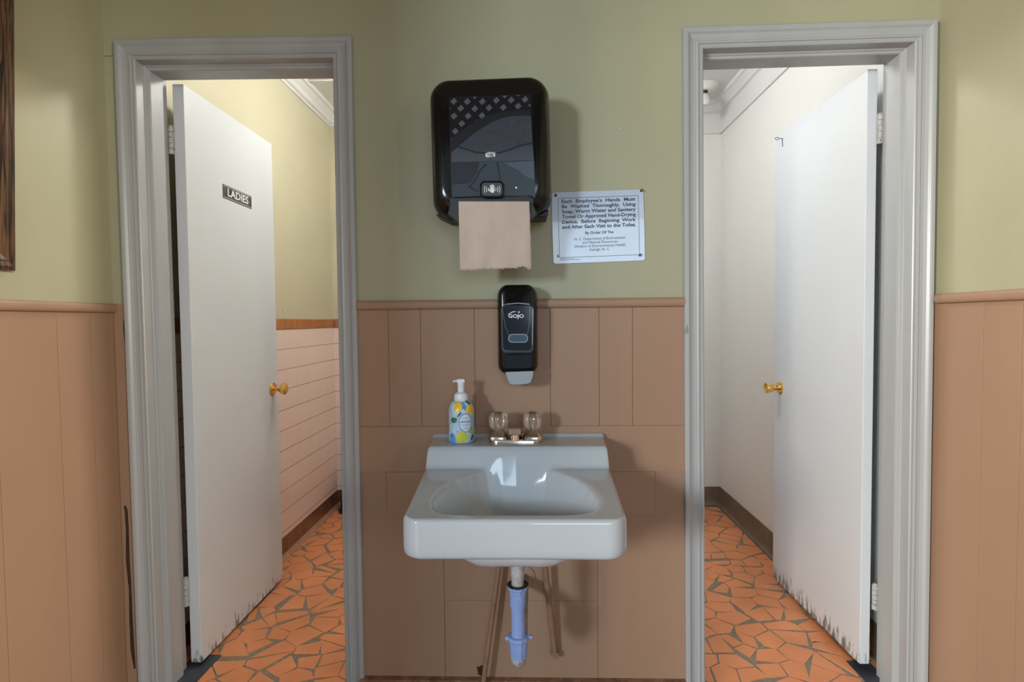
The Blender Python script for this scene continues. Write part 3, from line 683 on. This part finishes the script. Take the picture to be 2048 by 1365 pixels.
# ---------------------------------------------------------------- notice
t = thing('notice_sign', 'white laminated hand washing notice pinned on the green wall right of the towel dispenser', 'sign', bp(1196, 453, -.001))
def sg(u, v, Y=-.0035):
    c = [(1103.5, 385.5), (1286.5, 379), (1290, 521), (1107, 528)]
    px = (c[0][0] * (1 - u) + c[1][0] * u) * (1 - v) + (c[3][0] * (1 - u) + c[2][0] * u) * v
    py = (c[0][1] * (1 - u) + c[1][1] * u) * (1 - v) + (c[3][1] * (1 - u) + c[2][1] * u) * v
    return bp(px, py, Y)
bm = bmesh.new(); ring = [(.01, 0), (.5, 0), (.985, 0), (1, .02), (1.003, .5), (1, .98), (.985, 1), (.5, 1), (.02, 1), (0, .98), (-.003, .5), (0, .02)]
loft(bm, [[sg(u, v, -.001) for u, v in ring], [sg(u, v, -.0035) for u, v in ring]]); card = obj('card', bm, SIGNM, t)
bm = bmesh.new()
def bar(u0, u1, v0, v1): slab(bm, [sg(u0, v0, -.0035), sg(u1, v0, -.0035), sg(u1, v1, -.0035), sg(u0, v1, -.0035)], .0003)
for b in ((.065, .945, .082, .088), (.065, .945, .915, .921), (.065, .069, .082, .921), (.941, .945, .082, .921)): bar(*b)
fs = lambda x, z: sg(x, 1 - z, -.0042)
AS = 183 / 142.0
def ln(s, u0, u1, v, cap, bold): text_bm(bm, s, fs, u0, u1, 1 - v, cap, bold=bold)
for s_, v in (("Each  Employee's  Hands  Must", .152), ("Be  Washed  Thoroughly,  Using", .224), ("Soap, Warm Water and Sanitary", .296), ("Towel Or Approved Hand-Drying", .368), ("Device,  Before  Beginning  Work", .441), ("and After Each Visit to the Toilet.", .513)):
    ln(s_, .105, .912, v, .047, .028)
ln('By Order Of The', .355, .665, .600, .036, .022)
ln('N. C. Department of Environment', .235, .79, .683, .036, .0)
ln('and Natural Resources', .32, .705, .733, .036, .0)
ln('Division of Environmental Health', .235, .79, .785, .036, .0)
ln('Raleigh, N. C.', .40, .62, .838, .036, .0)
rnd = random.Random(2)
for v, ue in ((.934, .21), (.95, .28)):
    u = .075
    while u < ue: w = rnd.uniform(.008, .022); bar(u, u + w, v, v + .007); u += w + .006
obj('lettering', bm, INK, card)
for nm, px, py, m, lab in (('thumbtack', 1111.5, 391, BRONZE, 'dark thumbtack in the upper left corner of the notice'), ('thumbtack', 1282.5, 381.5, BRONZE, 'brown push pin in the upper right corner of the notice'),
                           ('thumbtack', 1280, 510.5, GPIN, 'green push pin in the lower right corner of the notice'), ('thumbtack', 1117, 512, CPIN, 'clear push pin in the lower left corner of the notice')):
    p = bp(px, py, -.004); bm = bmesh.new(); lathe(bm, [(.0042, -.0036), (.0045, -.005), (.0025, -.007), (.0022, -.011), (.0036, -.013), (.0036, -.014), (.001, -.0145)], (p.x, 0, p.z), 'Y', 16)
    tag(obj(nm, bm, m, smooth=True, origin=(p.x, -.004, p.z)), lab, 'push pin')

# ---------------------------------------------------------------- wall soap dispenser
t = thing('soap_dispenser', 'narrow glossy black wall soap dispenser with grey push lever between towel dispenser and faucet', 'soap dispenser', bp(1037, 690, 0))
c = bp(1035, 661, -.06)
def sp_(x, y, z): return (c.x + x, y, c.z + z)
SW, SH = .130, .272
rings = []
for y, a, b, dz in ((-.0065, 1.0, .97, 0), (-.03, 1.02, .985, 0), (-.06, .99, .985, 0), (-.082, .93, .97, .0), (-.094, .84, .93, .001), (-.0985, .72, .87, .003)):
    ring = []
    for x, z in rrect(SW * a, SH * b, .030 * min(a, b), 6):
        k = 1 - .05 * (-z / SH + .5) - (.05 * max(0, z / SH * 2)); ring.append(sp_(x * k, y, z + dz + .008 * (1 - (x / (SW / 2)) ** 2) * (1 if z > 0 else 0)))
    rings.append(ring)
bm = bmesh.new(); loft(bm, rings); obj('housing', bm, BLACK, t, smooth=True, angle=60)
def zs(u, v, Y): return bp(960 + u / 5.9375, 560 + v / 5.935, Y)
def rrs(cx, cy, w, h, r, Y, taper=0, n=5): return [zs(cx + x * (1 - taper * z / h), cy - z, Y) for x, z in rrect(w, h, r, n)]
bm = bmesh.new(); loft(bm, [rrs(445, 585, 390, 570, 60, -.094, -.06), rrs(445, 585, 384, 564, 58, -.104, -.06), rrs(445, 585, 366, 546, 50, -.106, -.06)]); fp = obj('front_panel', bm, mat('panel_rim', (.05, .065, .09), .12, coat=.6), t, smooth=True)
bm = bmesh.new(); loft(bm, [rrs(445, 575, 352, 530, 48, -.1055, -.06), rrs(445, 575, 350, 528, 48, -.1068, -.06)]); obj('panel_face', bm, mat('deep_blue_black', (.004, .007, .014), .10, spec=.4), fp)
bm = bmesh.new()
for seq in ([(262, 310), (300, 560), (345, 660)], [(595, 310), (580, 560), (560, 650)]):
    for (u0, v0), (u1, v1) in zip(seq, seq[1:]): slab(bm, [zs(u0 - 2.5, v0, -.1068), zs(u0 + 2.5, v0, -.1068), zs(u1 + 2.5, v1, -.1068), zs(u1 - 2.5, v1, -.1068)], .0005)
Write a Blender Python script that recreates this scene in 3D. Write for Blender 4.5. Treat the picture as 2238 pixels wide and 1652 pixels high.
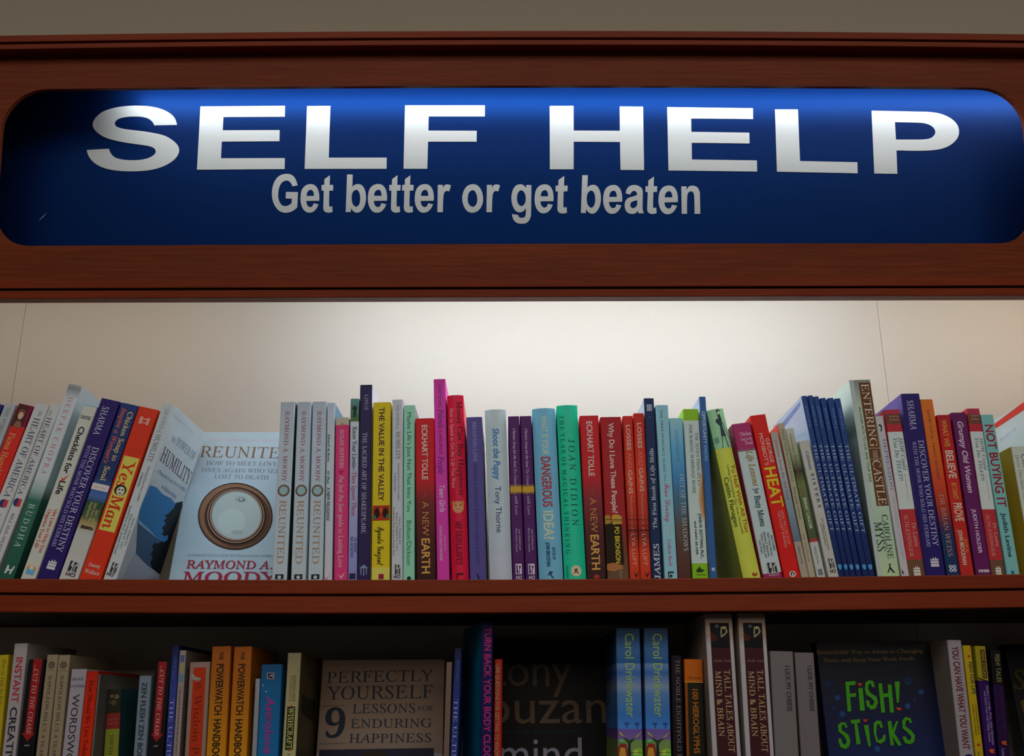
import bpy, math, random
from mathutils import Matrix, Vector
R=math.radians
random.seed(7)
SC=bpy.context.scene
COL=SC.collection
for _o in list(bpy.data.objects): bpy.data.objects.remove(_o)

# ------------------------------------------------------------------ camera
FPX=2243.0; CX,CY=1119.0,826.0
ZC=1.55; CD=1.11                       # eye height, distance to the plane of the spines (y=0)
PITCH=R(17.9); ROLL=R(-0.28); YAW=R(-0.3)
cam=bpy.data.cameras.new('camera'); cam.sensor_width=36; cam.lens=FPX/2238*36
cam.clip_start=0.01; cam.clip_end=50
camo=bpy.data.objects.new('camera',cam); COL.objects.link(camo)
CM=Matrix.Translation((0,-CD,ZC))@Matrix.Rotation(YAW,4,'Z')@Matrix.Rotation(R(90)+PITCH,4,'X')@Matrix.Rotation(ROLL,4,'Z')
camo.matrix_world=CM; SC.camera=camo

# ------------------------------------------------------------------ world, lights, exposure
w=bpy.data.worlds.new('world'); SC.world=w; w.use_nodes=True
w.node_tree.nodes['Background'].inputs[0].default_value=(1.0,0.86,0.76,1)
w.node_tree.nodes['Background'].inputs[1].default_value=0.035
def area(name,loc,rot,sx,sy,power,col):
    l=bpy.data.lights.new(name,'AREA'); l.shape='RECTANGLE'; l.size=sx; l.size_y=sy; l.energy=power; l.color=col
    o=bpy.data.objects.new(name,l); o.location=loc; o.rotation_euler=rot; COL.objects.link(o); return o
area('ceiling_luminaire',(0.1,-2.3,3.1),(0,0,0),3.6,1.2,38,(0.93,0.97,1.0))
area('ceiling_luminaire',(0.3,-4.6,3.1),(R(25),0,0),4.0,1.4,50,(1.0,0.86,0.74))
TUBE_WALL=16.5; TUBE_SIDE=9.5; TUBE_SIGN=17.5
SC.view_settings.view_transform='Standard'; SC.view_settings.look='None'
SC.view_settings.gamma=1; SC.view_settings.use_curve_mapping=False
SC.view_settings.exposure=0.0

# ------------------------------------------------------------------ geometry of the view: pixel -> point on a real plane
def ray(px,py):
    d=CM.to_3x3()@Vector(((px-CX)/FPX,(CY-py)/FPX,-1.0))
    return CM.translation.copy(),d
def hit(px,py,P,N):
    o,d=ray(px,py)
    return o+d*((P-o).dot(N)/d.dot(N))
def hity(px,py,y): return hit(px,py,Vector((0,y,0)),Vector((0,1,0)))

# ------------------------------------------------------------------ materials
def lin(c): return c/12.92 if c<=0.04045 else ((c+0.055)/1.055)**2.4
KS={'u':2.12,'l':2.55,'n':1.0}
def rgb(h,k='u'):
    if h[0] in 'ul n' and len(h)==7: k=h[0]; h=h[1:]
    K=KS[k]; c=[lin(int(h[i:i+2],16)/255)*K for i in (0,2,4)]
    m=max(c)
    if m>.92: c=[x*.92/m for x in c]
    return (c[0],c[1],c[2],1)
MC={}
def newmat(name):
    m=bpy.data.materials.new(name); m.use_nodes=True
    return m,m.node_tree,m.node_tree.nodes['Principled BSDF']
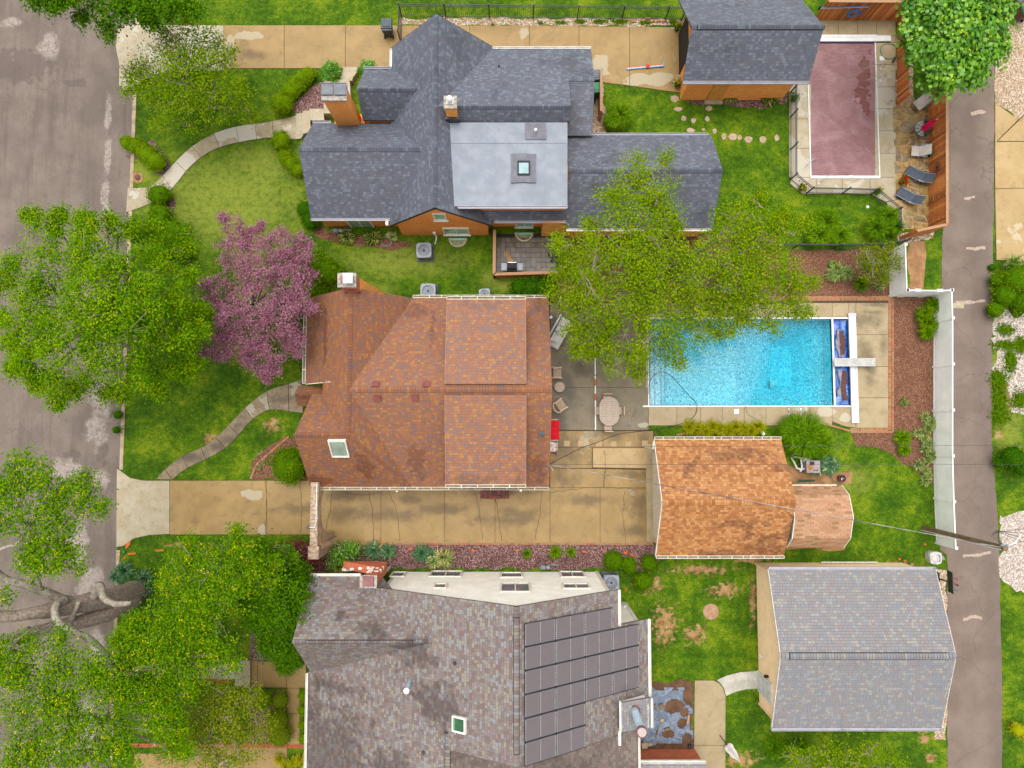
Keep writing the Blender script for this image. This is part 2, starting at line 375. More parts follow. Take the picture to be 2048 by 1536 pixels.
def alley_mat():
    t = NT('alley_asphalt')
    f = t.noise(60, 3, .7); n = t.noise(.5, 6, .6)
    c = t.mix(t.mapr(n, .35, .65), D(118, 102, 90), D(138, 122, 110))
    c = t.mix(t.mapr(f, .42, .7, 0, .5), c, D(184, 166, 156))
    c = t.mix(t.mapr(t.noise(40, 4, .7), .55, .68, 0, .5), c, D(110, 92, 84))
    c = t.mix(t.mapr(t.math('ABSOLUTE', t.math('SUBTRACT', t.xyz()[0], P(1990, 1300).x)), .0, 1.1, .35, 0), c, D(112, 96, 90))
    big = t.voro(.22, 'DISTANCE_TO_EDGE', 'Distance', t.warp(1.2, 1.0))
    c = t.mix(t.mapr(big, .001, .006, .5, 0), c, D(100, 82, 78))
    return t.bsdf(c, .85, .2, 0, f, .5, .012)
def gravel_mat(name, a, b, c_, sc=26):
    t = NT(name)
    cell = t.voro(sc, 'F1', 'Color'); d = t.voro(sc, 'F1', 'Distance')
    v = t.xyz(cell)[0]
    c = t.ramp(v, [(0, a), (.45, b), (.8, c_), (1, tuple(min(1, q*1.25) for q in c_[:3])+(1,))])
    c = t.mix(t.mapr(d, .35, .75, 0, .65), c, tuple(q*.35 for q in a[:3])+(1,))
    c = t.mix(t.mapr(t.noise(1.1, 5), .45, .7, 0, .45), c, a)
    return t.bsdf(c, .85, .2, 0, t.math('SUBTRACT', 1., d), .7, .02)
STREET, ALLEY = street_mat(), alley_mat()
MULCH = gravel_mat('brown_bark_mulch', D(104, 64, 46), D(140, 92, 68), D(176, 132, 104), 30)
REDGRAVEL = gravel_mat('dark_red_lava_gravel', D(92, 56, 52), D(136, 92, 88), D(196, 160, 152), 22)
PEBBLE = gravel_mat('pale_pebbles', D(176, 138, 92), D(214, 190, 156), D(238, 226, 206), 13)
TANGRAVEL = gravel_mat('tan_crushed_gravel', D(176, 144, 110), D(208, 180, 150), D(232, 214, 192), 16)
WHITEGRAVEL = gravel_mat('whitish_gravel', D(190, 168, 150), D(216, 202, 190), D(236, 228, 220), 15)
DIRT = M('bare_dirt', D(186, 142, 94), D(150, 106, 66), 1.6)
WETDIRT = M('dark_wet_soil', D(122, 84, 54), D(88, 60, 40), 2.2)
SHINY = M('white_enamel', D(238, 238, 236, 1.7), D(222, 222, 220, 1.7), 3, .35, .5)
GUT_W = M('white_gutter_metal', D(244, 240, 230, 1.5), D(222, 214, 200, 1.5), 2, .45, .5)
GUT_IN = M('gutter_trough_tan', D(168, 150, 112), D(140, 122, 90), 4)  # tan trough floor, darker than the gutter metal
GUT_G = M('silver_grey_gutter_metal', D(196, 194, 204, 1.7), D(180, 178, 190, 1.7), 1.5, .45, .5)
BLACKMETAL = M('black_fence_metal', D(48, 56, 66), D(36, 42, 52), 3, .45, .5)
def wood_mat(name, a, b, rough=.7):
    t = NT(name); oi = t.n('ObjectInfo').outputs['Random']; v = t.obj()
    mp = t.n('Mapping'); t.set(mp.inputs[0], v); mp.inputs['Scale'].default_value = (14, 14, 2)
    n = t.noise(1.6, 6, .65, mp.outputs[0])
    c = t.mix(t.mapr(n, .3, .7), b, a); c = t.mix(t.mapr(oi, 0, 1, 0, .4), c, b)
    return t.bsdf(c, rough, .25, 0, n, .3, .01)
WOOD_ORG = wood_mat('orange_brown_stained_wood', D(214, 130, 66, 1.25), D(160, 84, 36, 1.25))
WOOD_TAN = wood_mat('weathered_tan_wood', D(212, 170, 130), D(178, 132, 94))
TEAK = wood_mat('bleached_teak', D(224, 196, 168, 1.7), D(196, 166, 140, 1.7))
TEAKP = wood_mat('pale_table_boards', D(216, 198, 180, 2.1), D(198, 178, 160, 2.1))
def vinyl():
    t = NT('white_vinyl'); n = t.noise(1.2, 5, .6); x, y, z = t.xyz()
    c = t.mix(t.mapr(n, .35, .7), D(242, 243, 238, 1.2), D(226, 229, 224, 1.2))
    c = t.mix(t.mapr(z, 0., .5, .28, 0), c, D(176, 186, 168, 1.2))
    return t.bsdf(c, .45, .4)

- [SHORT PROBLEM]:
Above are several records. Count the lines among them that contain "from" and give only the total.

- [ANSWER TO THE EXERCISE]:
2